Two high-impact extreme precipitation events during the Meiyu season: simulations and their sensitivity to a scale-aware convective parameterization scheme

Abstract

In this study, we investigate the impact of a scale-aware convective parameterization scheme (CPS) on simulating two high-impact extreme precipitation events during the Meiyu season at a 1 km resolution. Compared with explicit resolving simulation, applying scale-aware CPS mostly affects the atmospheric environment before convection is triggered and the regions outside the convective cell (e.g., stratiform regions) by consuming convective available potential energy (CAPE), which further inhibits precipitation. For the 2019 event, since the explicit resolving simulation underestimates precipitation, applying scale-aware CPS further inhibits precipitation and reduces the skill for the heavy rainfall category. In contrast, for the 2020 event, as the explicit resolving simulation overestimates precipitation, using scale-aware CPS inhibits precipitation and improves the skill of the model. When scale-aware CPS is applied, increasing σ1, which represents the effect of horizontal resolution, the CPS precipitation is reduced and the grid-scale precipitation is increased, but the overall effect inhibits the total precipitation.

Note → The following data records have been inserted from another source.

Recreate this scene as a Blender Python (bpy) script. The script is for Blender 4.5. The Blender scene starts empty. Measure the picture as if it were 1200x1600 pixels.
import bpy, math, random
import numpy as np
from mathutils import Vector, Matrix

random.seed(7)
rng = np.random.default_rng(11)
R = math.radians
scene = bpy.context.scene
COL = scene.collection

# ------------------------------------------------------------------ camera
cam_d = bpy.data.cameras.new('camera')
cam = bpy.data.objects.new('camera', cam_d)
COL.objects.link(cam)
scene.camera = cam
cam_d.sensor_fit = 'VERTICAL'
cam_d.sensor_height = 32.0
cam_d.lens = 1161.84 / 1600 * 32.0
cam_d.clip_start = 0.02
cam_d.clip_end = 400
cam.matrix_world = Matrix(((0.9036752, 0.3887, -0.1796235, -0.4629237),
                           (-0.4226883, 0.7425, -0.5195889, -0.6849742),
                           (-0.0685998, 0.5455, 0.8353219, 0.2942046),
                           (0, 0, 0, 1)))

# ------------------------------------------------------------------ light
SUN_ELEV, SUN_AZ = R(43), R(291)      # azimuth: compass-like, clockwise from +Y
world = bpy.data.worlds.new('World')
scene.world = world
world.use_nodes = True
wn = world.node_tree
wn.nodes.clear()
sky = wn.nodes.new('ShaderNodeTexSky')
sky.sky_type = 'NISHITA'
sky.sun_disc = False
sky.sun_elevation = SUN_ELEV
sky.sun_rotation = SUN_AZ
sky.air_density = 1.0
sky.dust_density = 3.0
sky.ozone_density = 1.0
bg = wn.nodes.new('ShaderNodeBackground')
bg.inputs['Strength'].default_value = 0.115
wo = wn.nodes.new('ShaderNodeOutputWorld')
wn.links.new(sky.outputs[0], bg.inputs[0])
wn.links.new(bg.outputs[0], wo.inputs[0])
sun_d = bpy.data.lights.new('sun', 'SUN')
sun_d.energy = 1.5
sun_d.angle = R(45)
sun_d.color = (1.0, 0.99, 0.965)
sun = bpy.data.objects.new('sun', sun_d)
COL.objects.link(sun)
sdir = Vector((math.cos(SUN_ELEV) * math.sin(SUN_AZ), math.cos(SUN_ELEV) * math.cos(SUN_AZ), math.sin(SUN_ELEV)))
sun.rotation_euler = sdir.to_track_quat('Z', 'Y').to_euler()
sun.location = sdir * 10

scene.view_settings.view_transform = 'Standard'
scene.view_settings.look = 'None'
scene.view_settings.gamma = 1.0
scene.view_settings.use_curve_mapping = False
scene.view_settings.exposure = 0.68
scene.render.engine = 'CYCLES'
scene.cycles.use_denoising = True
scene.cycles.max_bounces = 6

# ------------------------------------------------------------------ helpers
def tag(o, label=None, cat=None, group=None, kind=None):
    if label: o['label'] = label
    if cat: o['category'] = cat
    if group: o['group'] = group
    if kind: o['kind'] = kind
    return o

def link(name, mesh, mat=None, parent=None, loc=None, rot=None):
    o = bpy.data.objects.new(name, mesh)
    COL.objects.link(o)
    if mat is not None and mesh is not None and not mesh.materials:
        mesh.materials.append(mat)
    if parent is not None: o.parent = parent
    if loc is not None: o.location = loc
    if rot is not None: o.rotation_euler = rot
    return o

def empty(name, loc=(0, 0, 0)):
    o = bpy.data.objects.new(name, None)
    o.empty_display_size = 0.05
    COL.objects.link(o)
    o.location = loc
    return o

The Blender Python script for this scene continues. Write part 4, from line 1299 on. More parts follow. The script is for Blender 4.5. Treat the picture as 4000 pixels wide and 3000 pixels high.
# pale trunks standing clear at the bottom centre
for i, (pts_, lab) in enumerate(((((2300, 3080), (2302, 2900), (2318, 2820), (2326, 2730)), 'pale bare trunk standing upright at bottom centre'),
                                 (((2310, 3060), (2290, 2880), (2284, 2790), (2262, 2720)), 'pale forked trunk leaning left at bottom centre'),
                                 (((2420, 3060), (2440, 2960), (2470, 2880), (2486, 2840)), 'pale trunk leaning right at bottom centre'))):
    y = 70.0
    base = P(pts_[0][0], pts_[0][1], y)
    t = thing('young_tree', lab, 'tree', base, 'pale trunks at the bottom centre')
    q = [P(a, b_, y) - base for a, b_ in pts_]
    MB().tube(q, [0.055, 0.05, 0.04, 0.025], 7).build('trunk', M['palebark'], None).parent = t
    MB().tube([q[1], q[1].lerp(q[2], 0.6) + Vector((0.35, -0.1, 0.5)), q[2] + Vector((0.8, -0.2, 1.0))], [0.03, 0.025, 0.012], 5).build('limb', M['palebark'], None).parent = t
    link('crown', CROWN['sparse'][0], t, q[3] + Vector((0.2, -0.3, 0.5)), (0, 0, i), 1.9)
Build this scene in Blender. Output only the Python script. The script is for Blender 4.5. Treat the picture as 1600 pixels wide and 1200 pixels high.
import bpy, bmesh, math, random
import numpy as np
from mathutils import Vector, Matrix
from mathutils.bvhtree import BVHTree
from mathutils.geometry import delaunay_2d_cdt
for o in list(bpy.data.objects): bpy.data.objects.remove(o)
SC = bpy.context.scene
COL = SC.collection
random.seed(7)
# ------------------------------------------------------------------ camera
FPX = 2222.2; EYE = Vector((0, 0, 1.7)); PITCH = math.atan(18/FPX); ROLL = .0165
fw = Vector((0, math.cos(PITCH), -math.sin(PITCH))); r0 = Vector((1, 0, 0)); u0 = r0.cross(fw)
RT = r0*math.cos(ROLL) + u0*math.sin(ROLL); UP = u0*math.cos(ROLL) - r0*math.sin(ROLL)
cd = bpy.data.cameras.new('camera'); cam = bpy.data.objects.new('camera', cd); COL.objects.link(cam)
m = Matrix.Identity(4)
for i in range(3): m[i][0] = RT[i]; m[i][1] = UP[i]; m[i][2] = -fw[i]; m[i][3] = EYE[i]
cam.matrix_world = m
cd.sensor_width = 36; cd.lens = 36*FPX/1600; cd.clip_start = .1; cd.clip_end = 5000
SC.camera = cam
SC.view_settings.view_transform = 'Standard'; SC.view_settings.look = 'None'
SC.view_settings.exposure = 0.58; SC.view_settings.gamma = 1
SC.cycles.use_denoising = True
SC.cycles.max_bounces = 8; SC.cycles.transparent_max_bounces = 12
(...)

However, with the increase in σ1, although the number of stations with heavy rainfall (≥50 mm) is reduced, the average precipitation among these stations is increased. Further analysis of those stations with the largest 24 h precipitation and cross sections over regions with large radar reflectivity shows that increasing σ1 reduces the CAPE consumed by CPS and provides a more favorable environment for strong convections and strengthens precipitation. The results of this study may provide useful information for operational model application and may be beneficial to society.